Fui subindo devagar na escuridão quase total, consolada do esforço pela calma do silêncio – até começar a ouvir as vozes de cingaleses que desciam. Minutos mais tarde, já nas escadarias de cimento protegidas por rails, comecei também a ser ultrapassada por atletas apressados que pareciam ter hora marcada com o sol. Infelizmente (?) o sol trocou-nos as voltas e enviou-nos a sua irmãzinha chuva, de quem gosto bastante. Mas isso foi na descida, quando me pude aperceber da beleza dos bosques que tinha atravessado, pintados pelo outono e lavados pela água.

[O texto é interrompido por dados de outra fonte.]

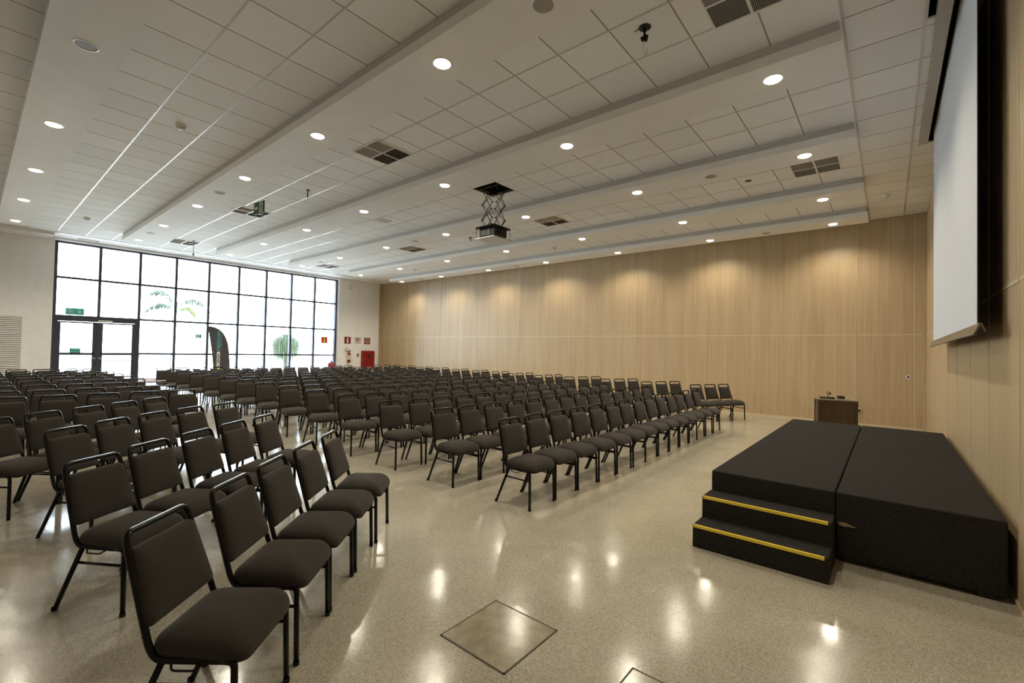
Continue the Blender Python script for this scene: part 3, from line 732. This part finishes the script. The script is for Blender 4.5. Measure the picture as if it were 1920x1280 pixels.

Antes disso, tive oportunidade de verificar que os meus conselheiros me tinham mandado subir cedo demais – provavelmente pensando que eu ia demorar 4 horas a fazer uma vereda onde estão previstas 2h30 a 4 horas de caminho. Como a percorri em 2h45, tive de esperar pelo dia no ar gelado e húmido da noite, descalça (é proibido usar sapatos no recinto do cimo), à beira da hipotermia e a lamentar as duas horas de sono extra que podia ter gozado. Toquei o sino a assinalar a minha presença, como é costume à entrada dos templos hindus, e escondi-me num abrigo onde cada vez mais enregelados se amontoavam.
Mal o céu começou a revelar os contornos azuis-escuros das nuvens, saí à espera da magnífica visão da paisagem que, dizem, chega a abranger toda a zona central da ilha, até ao mar. Mas nesse dia, não. A madrugada transportou-nos para uma outra ilha, com o mar em baixo e cabeços negros a toda à volta – ilhéus num mar branco de nuvens. Fotografei as nuvens e o nevoeiro a brincar com os arbustos, não vi a pegada, que se encontrava fechada a cadeado dentro de uma capelinha, e quando começou a chuviscar iniciei a descida Os vales mais próximos estavam enfumaçados, o sol tentava desesperadamente fazer furos nas nuvens espessas, mas a única coisa que conseguiu foi fazer uns furinhos de onde jorrava uma morrinha decidida a encharcar-me.
Atravessei de novo a floresta, e pude ver as silhuetas de penhascos escuros de onde desciam duas cascatas finas que alimentam o riacho do vale, a grande dagoba* branca e as capelas doadas por budistas japoneses. Nessa altura já estava tudo a funcionar: as lojinhas com chá e biscoitos, as banquinhas com doces de sementes de sésamo e amendoins, e os monges que pedem dinheiro a troco de uma bênção e uma guitinha atada ao pulso – o regresso ao nosso planeta de todos os dias, depois da subida a um belo lugar, onde a natureza, brincalhona, gravou o selo do misticismo com a forma de uma pegada.